● **Given exercise**: Locate the lines that hold the string "objects". Copy every such line.

● **Source data**:
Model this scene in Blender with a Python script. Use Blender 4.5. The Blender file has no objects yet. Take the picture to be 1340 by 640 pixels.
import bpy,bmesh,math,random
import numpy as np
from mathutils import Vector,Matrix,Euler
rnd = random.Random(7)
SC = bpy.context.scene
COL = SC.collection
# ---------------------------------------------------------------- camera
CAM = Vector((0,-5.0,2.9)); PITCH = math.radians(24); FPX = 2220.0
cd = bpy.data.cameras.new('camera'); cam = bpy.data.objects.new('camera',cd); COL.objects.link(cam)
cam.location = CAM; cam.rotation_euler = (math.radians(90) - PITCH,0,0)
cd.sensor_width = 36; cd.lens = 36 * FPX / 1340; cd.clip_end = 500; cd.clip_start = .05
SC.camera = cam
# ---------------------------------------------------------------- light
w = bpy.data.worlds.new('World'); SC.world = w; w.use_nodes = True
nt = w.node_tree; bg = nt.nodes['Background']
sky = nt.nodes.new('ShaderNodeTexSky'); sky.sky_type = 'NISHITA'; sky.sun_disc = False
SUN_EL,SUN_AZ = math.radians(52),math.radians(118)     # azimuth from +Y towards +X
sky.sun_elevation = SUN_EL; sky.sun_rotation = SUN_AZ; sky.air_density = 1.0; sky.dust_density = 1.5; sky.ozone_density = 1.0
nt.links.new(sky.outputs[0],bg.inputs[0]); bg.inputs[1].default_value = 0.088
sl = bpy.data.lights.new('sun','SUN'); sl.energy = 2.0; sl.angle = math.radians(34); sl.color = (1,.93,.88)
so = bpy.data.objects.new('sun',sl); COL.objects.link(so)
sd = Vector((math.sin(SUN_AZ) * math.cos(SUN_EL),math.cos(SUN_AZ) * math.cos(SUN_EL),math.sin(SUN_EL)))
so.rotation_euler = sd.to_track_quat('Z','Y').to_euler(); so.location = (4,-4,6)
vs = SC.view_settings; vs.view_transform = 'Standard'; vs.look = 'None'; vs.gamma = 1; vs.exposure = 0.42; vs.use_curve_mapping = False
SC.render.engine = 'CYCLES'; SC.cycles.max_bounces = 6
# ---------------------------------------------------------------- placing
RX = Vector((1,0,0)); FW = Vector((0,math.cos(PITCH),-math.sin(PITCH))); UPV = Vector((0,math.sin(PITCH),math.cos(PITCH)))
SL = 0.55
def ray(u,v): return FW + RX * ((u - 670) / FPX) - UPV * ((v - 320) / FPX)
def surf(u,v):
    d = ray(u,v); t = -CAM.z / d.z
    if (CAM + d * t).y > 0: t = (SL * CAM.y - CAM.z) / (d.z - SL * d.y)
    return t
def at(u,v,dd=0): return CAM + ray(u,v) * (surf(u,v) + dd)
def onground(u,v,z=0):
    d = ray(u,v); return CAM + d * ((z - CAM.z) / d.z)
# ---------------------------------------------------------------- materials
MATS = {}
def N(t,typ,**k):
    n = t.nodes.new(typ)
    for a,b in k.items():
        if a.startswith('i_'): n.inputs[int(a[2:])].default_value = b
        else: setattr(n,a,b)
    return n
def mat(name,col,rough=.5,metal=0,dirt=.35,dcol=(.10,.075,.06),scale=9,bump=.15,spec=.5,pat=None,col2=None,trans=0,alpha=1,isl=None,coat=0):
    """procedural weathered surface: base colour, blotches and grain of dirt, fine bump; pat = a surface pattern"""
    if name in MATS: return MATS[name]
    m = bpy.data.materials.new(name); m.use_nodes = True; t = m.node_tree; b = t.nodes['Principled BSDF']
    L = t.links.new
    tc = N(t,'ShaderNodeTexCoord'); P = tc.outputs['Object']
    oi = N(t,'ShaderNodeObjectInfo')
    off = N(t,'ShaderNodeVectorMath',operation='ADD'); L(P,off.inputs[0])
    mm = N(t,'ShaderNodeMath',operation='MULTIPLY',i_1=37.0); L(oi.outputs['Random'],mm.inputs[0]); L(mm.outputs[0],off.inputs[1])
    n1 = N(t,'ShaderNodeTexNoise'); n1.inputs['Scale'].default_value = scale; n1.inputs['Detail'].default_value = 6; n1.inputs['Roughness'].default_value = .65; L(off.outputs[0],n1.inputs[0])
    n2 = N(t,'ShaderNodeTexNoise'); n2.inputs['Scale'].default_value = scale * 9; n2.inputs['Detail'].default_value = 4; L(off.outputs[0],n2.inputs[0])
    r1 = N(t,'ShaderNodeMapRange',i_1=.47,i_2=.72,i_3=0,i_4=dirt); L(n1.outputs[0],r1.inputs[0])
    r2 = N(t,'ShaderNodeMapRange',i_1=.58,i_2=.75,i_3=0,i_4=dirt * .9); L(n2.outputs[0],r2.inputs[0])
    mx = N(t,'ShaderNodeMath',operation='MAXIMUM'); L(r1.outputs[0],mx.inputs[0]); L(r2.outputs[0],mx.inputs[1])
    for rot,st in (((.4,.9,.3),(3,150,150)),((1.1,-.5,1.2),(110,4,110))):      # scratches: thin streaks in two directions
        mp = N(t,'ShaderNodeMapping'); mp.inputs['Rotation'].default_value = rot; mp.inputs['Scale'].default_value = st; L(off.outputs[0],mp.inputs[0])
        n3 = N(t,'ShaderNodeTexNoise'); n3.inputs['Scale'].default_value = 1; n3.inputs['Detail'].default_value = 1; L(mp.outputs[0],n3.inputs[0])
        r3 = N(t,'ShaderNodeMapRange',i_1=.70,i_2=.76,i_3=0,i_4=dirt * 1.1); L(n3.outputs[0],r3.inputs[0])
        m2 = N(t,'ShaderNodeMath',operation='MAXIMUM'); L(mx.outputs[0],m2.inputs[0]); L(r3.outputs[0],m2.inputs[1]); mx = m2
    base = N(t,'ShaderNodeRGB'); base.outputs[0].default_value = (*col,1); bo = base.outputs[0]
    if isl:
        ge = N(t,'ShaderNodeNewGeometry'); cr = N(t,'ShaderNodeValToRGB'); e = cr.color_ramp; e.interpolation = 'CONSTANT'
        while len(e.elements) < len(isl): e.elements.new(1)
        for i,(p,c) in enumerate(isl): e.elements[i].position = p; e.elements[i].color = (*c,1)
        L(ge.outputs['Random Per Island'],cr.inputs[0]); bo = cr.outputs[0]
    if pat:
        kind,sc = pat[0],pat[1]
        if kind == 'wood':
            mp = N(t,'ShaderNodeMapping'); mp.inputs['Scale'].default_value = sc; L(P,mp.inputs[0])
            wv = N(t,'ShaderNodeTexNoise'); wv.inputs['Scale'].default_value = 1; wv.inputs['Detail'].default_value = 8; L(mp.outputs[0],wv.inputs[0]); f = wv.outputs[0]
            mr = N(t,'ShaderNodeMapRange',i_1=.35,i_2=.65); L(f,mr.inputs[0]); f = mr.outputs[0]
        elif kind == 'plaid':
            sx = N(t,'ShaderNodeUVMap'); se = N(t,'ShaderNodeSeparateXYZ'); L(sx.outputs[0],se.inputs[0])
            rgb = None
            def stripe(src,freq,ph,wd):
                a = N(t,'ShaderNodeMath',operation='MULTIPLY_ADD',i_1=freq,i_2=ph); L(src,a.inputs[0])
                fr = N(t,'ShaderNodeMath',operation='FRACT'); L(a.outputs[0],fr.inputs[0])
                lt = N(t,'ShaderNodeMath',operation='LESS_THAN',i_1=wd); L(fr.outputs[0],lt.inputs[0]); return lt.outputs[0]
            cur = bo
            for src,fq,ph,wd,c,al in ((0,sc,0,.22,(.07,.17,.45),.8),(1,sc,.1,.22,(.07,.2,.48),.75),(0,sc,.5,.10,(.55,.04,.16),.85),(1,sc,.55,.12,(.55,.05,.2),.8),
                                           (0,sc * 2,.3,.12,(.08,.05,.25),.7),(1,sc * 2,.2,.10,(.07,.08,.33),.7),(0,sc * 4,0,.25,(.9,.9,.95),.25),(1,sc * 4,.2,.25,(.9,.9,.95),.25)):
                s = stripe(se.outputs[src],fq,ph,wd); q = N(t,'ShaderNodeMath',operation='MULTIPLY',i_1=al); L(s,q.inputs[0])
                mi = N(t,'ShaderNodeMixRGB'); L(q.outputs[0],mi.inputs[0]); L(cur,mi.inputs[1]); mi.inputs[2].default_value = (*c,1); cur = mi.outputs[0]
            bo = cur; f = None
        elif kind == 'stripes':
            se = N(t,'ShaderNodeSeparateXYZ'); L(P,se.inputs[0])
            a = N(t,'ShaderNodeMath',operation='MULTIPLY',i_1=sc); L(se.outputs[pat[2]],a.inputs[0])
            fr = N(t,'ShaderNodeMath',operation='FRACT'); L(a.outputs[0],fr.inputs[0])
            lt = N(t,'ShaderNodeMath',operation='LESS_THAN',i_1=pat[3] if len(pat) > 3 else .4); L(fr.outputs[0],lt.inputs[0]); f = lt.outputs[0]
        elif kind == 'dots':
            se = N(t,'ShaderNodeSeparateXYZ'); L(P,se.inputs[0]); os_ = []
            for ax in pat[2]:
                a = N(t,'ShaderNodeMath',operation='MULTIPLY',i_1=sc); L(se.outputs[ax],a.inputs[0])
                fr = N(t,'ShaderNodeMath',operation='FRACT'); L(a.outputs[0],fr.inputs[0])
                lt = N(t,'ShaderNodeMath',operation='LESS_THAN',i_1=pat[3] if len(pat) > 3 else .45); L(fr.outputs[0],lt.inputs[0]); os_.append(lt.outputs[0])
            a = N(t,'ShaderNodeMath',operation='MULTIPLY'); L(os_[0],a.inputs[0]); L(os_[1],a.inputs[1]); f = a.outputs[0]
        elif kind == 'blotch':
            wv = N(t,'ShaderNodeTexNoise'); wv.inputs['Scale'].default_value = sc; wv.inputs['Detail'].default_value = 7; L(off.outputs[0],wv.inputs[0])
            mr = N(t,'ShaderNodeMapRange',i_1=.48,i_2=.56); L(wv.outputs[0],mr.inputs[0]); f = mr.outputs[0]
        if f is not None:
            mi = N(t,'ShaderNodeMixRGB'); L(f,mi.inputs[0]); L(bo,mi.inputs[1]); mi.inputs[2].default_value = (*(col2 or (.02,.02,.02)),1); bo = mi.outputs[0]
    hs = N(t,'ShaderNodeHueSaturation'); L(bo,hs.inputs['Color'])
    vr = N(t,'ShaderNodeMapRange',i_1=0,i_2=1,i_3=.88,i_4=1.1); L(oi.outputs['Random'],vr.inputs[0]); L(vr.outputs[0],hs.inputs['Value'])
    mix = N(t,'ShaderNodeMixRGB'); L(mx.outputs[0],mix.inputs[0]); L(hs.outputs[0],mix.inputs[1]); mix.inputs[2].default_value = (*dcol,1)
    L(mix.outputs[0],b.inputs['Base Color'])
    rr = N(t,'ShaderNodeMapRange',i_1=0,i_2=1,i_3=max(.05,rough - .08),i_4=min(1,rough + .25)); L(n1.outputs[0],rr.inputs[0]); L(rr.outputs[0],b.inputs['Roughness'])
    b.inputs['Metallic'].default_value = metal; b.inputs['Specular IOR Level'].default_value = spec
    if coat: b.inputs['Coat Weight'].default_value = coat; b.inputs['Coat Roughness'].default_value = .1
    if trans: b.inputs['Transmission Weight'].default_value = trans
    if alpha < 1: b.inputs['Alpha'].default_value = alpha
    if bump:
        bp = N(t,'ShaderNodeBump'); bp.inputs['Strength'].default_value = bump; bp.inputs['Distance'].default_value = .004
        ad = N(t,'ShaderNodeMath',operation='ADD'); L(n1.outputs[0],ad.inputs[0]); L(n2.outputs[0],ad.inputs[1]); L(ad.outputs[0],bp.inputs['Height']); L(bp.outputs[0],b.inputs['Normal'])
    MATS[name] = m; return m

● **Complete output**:
Model this scene in Blender with a Python script. Use Blender 4.5. The Blender file has no objects yet. Take the picture to be 1340 by 640 pixels.
cd = bpy.data.cameras.new('camera'); cam = bpy.data.objects.new('camera',cd); COL.objects.link(cam)
so = bpy.data.objects.new('sun',sl); COL.objects.link(so)